■ Problem to solve ■
Show all lines from the listing below that contain "Blender".

Saved data entries:
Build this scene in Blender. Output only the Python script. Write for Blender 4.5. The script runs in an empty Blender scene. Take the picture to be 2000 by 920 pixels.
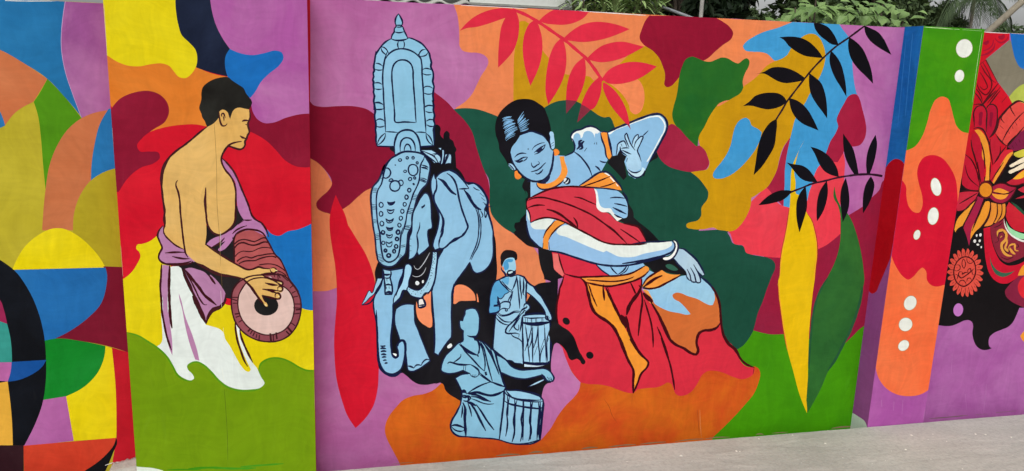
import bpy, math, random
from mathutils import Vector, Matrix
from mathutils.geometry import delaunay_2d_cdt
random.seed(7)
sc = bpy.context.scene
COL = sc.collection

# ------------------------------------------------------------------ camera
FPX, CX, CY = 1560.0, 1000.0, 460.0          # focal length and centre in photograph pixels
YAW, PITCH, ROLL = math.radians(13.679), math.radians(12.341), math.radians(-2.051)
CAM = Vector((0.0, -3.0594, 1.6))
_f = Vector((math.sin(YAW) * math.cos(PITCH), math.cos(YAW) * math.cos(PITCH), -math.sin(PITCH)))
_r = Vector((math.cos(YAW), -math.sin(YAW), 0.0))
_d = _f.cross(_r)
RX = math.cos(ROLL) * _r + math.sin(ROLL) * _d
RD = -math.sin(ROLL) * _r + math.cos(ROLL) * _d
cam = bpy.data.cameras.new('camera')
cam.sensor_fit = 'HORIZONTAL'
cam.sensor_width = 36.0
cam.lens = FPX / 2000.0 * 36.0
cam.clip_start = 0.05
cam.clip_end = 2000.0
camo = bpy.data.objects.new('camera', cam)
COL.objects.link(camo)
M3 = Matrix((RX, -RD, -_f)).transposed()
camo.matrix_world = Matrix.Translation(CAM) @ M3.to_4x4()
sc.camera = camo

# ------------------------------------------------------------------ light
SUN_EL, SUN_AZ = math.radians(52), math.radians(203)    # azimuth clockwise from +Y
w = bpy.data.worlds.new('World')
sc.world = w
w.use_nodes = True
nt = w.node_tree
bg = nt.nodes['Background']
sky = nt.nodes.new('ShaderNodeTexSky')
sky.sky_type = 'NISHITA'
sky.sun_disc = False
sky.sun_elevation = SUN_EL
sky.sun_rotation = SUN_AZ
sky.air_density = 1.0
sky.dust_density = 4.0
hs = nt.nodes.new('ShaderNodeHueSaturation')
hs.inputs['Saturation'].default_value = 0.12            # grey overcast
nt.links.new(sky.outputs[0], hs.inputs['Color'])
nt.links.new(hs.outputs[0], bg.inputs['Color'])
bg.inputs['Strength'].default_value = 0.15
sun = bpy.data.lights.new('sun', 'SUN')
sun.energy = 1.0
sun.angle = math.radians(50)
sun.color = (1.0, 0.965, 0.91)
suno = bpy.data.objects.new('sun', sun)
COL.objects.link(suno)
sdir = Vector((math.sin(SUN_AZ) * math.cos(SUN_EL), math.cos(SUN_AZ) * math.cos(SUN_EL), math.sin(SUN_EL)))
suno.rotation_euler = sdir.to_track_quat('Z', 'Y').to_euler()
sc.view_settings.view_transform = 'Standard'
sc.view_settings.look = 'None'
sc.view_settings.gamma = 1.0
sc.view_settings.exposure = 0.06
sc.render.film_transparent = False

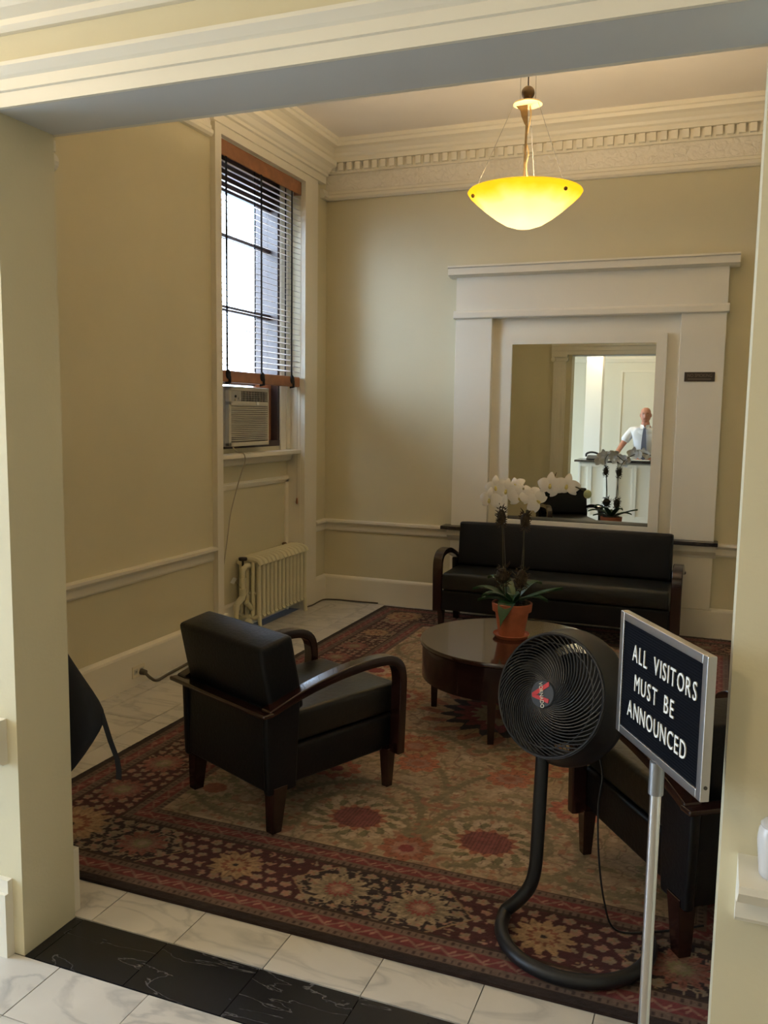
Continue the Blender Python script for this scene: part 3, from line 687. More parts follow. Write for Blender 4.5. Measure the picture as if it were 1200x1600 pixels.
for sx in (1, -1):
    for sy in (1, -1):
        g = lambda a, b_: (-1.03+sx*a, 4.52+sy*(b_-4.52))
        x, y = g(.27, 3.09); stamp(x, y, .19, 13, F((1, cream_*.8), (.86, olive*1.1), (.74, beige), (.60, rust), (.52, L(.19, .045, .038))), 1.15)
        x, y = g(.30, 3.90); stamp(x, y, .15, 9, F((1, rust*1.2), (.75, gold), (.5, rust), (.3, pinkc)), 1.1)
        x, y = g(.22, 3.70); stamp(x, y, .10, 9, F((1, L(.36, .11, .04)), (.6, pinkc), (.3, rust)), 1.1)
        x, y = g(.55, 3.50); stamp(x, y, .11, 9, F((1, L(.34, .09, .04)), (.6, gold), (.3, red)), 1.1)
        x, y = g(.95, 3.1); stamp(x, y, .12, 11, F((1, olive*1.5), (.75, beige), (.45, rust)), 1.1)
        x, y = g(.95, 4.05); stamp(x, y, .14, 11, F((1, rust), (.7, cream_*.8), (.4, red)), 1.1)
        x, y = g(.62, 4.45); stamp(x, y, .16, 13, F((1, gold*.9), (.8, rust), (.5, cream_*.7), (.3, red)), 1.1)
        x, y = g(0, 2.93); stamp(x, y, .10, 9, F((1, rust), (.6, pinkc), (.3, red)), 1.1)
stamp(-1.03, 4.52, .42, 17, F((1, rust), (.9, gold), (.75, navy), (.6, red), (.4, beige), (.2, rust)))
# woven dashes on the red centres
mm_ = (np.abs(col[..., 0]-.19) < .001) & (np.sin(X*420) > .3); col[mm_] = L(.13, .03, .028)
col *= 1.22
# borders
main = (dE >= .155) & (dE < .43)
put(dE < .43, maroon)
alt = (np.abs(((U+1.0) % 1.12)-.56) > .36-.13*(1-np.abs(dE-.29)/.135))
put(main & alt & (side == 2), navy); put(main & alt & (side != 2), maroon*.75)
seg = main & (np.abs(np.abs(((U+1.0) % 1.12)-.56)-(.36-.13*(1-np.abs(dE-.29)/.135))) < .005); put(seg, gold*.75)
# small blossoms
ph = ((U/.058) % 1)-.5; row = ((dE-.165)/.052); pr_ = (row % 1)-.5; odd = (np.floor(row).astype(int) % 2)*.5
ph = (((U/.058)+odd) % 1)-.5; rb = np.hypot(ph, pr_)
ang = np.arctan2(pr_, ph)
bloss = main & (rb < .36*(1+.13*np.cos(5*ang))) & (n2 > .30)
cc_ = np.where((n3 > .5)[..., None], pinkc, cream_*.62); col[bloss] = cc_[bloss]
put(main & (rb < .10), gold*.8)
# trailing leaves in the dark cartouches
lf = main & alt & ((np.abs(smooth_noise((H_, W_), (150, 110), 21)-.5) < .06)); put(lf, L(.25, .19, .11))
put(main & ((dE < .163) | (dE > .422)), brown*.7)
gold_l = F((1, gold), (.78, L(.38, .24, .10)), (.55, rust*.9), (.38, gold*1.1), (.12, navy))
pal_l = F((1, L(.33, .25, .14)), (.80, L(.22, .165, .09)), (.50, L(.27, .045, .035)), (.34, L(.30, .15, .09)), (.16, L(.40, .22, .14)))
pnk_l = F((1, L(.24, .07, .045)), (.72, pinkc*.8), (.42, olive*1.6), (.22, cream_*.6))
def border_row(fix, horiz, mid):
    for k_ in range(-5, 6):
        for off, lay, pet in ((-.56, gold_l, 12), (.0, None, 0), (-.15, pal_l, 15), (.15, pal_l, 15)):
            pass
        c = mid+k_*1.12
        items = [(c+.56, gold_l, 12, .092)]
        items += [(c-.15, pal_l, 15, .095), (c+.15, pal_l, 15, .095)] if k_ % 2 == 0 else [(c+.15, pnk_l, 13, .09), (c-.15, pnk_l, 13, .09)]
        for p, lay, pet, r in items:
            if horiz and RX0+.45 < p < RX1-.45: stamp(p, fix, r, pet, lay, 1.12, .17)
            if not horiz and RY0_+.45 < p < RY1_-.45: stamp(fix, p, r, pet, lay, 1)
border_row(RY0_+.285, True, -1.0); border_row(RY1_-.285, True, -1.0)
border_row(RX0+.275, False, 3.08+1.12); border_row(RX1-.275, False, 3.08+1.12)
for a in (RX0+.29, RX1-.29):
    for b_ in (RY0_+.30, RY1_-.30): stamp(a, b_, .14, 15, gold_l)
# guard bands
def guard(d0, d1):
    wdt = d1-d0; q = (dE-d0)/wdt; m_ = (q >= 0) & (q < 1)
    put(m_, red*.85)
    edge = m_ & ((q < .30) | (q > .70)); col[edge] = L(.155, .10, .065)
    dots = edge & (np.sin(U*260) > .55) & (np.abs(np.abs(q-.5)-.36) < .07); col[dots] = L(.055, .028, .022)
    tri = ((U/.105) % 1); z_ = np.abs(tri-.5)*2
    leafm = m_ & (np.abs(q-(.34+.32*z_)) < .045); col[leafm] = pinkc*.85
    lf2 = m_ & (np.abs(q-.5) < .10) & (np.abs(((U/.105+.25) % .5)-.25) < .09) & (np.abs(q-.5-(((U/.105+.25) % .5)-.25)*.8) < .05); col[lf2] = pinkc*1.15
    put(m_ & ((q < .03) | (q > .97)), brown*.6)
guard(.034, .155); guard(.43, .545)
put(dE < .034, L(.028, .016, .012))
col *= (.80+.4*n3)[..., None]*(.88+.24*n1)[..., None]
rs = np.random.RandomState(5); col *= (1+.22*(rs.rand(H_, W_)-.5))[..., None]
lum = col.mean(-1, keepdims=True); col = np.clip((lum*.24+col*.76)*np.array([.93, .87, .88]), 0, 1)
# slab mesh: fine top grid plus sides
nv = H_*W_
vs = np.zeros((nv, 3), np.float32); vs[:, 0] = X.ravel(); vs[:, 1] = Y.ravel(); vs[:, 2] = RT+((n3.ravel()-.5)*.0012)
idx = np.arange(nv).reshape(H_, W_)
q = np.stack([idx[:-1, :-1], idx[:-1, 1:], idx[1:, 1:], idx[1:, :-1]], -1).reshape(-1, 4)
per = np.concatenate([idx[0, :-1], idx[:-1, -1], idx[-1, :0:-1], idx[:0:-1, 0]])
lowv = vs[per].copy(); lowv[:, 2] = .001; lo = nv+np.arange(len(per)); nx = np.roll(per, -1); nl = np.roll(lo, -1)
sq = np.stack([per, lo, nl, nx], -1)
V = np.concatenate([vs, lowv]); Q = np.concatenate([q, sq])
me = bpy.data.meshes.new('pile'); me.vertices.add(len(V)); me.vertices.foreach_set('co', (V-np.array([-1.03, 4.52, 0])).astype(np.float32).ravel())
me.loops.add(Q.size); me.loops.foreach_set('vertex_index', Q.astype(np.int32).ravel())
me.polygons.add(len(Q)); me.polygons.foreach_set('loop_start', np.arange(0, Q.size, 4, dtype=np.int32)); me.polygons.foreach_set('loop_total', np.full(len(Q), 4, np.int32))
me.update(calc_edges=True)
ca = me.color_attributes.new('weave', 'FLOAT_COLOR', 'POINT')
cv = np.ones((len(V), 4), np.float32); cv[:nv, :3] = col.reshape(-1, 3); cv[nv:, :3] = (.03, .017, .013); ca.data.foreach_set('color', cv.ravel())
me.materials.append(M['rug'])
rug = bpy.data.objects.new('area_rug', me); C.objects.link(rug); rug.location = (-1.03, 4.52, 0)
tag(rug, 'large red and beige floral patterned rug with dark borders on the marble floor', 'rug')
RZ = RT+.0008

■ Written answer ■
Build this scene in Blender. Output only the Python script. Write for Blender 4.5. The script runs in an empty Blender scene. Take the picture to be 2000 by 920 pixels.
Continue the Blender Python script for this scene: part 3, from line 687. More parts follow. Write for Blender 4.5. Measure the picture as if it were 1200x1600 pixels.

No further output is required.